BOF attendees raised concerns that input on certain language
indendence issues raised over the last few working group meetings may
not be completely reflected in the drafts, but the drafts were
generally well received.  Copies were in such high demand that the
rules for making document copies at meetings had to be changed to
prevent further drafts from being produced.

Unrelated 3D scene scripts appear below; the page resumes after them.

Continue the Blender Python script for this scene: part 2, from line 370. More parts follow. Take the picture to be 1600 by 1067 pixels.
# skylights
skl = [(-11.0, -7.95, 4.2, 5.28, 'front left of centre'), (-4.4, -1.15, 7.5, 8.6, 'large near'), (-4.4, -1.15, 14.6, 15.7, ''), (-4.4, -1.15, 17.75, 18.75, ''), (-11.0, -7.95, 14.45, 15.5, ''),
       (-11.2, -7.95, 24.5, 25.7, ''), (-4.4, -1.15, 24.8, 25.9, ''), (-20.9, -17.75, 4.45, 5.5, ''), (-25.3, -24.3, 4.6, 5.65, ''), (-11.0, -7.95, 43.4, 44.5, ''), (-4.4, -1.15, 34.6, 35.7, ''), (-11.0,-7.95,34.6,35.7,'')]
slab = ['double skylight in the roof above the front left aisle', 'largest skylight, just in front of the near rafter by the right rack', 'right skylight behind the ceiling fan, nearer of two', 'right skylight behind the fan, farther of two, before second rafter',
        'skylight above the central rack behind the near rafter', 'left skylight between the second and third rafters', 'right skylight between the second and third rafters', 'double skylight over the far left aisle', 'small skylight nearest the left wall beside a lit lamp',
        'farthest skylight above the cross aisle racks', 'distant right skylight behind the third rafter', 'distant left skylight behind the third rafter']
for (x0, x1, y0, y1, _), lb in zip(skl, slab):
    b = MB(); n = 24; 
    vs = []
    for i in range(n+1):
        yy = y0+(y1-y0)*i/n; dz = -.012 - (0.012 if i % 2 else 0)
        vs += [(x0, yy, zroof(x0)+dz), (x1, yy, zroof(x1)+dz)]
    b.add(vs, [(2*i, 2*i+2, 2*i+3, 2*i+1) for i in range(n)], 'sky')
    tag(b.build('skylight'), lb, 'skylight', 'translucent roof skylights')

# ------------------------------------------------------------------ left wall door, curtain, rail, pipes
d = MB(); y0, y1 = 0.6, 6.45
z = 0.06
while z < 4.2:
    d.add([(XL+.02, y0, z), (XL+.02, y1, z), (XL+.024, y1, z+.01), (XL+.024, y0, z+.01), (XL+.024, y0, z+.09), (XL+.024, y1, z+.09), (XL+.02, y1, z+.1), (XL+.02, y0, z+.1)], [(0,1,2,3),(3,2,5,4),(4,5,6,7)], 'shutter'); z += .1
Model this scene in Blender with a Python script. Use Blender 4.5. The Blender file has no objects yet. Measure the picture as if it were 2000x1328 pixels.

This work is significant. A concrete example of a near complete LIS of
POSIX.1 now exists. Other working groups can use it as an example in
much the same way that POSIX.3.1 (Test Methods for POSIX.1) is an
example of how to construct and structure test assertions.  Many
working groups point to the functionality described in POSIX.1, and it
was unclear how their LIS would need to be structured to point to an
LIS version of POSIX.1. These issues can now be addressed and the
language indendence requirements on the POSIX standards process can
move forward with more confidence.

ISO's working group 15 (WG15) on POSIX requested that language
bindings to the POSIX standards come forward as ``thin'' bindings to
the LIS documents. Thin bindings indicate that there is no significant
duplication of semantic content between the LIS and the language
binding.  Because of this request, the POSIX.5 (Ada Binding) and
POSIX.9 (FORTRAN-77 Binding) working groups are not proceeding at the
international level at this time.

Both of these groups are balloting their documents at the IEEE level
and are busy resolving ballot objections. Both of these groups have
language standards groups reviewing their respective programming
languages, with a view to significantly changing them.  The groups
feel they can better serve the industry by waiting until the POSIX.1
LIS and the changing language standards stabilize, and then produce
the documents which will be forwarded to the international level for
standardization.  In the meantime, IEEE standard bindings will exist
for Ada and FORTRAN-77 to the C based POSIX.1 standard.